I can deal with that right now. But if I want to get better, if I want to become the man I want to be rather than the lying, sneaky bastard I was when I got there, even though I had a successful life, I had a big house and I had a business with scores of employees and made money, all that stuff. For me, looking at my life every day allows me to make adjustments. And I'm gentle with me.
I don't beat myself up bad, but I know when I've done things I shouldn't have done. Like another one, me and Bill in the big book. Bill was only sober a few years when he wrote the big book. He didn't have a clue what it was going to be like to be sober five years or ten years or 20 years or 30 years. Some people were sober 60 years. He didn't have a clue how that would be and we can't expect him to.
But for us to take his admonitions in the book about resentments and the seven deadly sins and all of this looking at negative stuff continuously, if you've been sober a couple years and you're still a fucking liar, you're not doing the ten step. So do the ten step every day and just look. Don't look for, just look. And if you look at it, you'll see who you are. You'll see how you affect other people. You'll see whether you're good or not.
My religion might be based in a quote of Benjamin, not Benjamin Franklin, although I like a lot of his stuff. Abraham Lincoln said, when I do good, I feel good. When I do bad, I feel bad. To me, that's enough moralizing. As a human being, we inherently have a sense of good. We have a sense of right and wrong. We have a sense of when we're useful. And useful is what we all ought to aim for, in my mind.
My grandpa Ralph taught me that. If you don't work, you die, he said. Now this might not seem like a lot of work. And it really isn't work for me. This is the labor of love. I go to meetings, not because I have to go to meetings to say it's over. I haven't done that for, well, probably a couple years is important. And I think it's important for anybody to come at least a couple of years to have a real sense of what you want to do here.
And then if you want to choose to keep going to meetings, go to meetings. If you choose not to, that's okay.
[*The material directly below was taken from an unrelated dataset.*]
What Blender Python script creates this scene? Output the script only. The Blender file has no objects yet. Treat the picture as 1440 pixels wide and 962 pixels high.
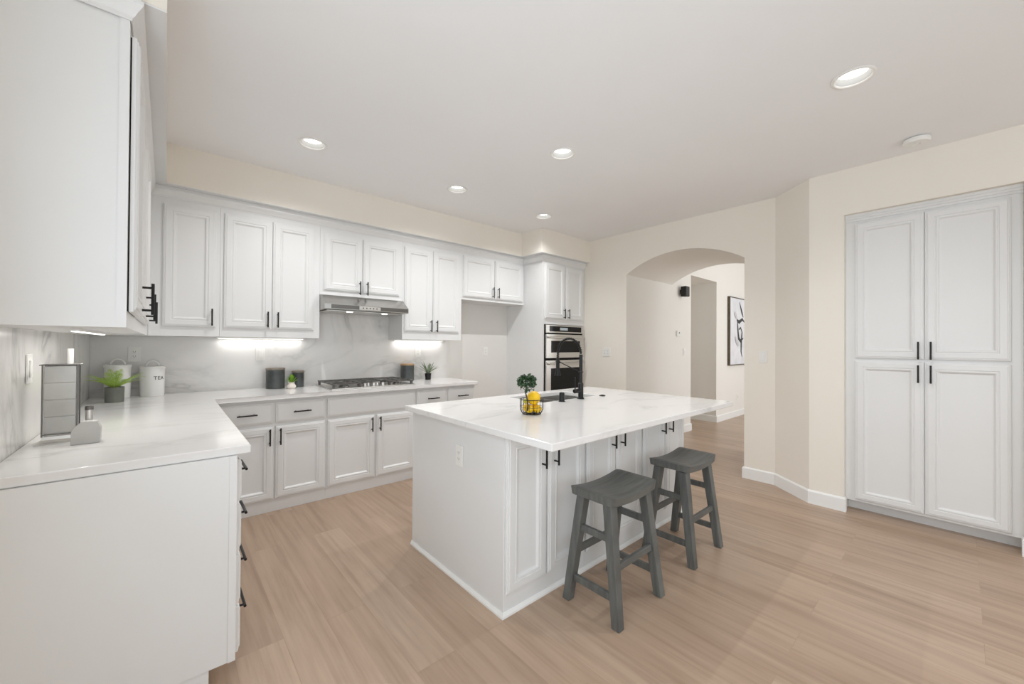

I've sponsored hundreds of people who I never see. That's because they practice 10, 11, and 12. That's the meat and potatoes of AA, not 1, 2, 3. And I guess I'll close with this idea. I mean, I go to the early birds, and I go to the free thinkers meetings, and I go to other meetings now and then, when I'm traveling or whatever.
And I go there because everybody needs to hear stuff. I focus on two groups of people. The new guy, obviously, if there's a new guy, I want to make sure he understands that he can get well. There's some simple things they can do. But there are so many people that have been in AA, been sober for years, that simply don't know that it's really simple. It's all about 10, 11, and 12. I hear people talk about still calling their sponsor at least once a week.
What the fuck for, okay? I mean, if you're trying to arrange a golf, a tee time, okay. But if you're calling your sponsor to ground your sobriety, I don't see it working that way. This is an individual, you know, people call it a we program. No, no, no. I did the first step. Tom did the first step. Somebody else did the first step. Therefore, we did it. But we each had to do it ourselves. And that's the truth of this program.
We each are volunteers for sobriety. We each have to make choices and do the things that we need to do, including join the No Matter What Club. No matter what happens in my life, it's never been a solution for me where other people, because they don't go through these steps, they come up or they read that 12 and 12 and they try to do all 12 steps all the time, they get confused. The reality is, if once I've done the first nine steps, if I start practicing 10, 11, 12, I'm good.
Good to go. And I guess I'll go. So, if there's anybody out there, thanks for listening. Great. So, let's stop that recording.